Jesucristo es el Camino, la Verdad y la Vida. La fiesta de Navidad nos invita a volver al pesebre, y aprender el camino de Jesús para ser sus discípulos y misioneros. Entrar a este camino es vivir en la verdad y experimentar que la vida plena nos viene de él. En el misterio de la encarnación del Hijo de Dios, que se nos revela en el pesebre, nos sorprende y conmueve la belleza de humanidad que hay allí. Allí descubrimos también las exigencias que tiene el camino de humanidad que Dios nos propone. Lo primero que nos impresiona es la humildad de Dios. Dios es humilde y el que no quiere serlo no puede encontrarse con él. La humildad de Dios va de la mano con su generosidad. Dios es generoso, no sólo porque nos dio la vida y tantas otras cosas más, sino porque él mismo se nos dio por entero a nosotros. Por eso, el que quiere ser amigo de Dios y de los demás, tiene que ser humilde y darse como él, hacerse prójimo en la propia familia, entre los vecinos del barrio, los compañeros de trabajo; tiene que ser responsable en su profesión, honesto en la administración que se le confía, y comprometido en serio con los que más sufren la falta de un techo digno, de un salario equitativo y justo, de alimento suficiente, y de acceso a una educación y salud de calidad para todos.

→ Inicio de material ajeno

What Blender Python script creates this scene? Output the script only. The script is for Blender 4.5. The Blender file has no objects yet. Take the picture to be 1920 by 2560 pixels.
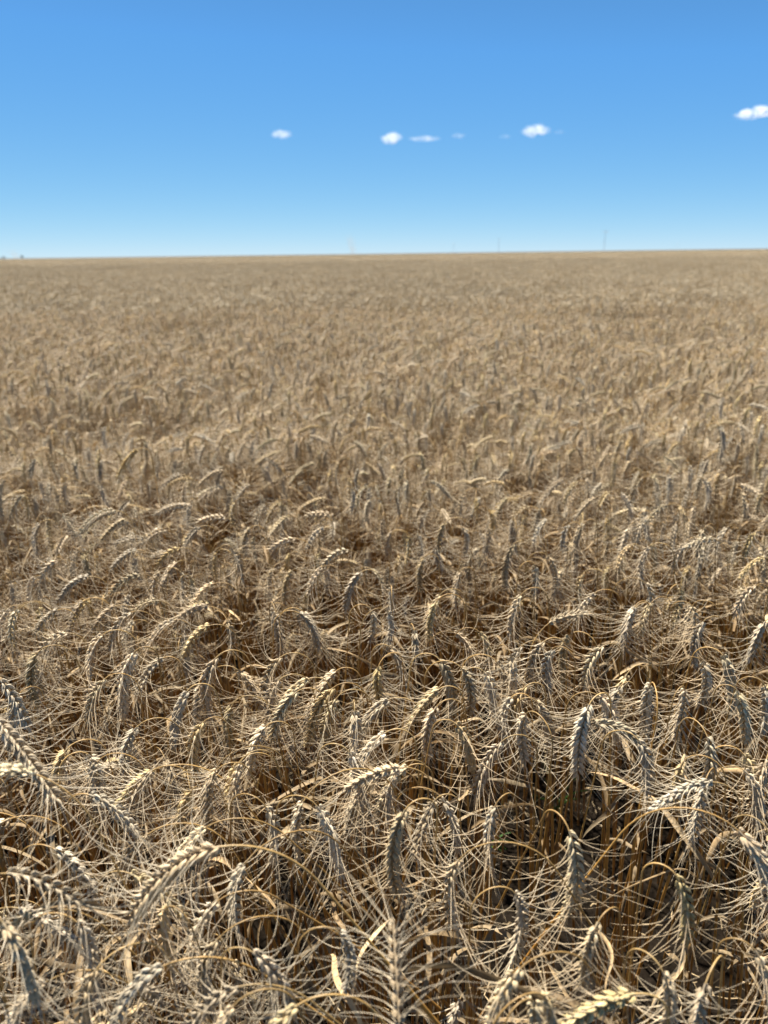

Este camino se transita en humildad y generosidad, virtudes que brillaron en María y en José. No se puede ser generoso si no se es humilde. La humildad hace posible la verdadera generosidad que es mucho más que dar cosas. Sólo la verdadera humildad promueve la dignidad del otro, crea vínculos solidarios, gesta pueblo. Por eso, el soberbio es incapaz de ser generoso, únicamente alcanza a dar cosas, pero no logra darse a sí mismo. Esto envilece al que da y degrada al que recibe, y genera violencia en todos los niveles de relación entre personas. Por eso la soberbia suele ir de la mano con la prepotencia, la corrupción y la mentira. Esto trae secuelas de deshumanización y de muerte, que golpean con mayor fuerza a los miembros más frágiles de la comunidad: a los niños y a los ancianos que son la memoria y la esperanza de un pueblo. Sólo darse a sí mismo dignifica y madura las relaciones humanas, promueve la comunión y la participación entre los miembros de la familia, entre los vecinos del barrio y entre los ciudadanos de la nación. Este es el camino que Dios hizo y sigue haciendo entre nosotros, invitándonos a transitarlo con él, como discípulos y misioneros de Jesucristo, para que en él tengamos vida.

Dichosos nosotros que esta noche podemos celebrar con el corazón lleno de luz y de paz el nacimiento del Hijo de Dios. Dichoso el pueblo correntino, que tiene tan hondamente arraigada la devoción a María de Itatí, porque ella le irá mostrando el camino hacia Jesús y hacia el prójimo. Dichosos nosotros que nacimos y crecimos marcados por la Cruz de los Milagros, porque en ella está la clave para entender a Dios y en ella tenemos el camino trazado para continuar construyendo un pueblo humilde y generoso, desbordante de vida para todos, en justicia y en verdad, reconciliado y en paz. Tierna Madre de Itatí, ruega por nosotros. Amén.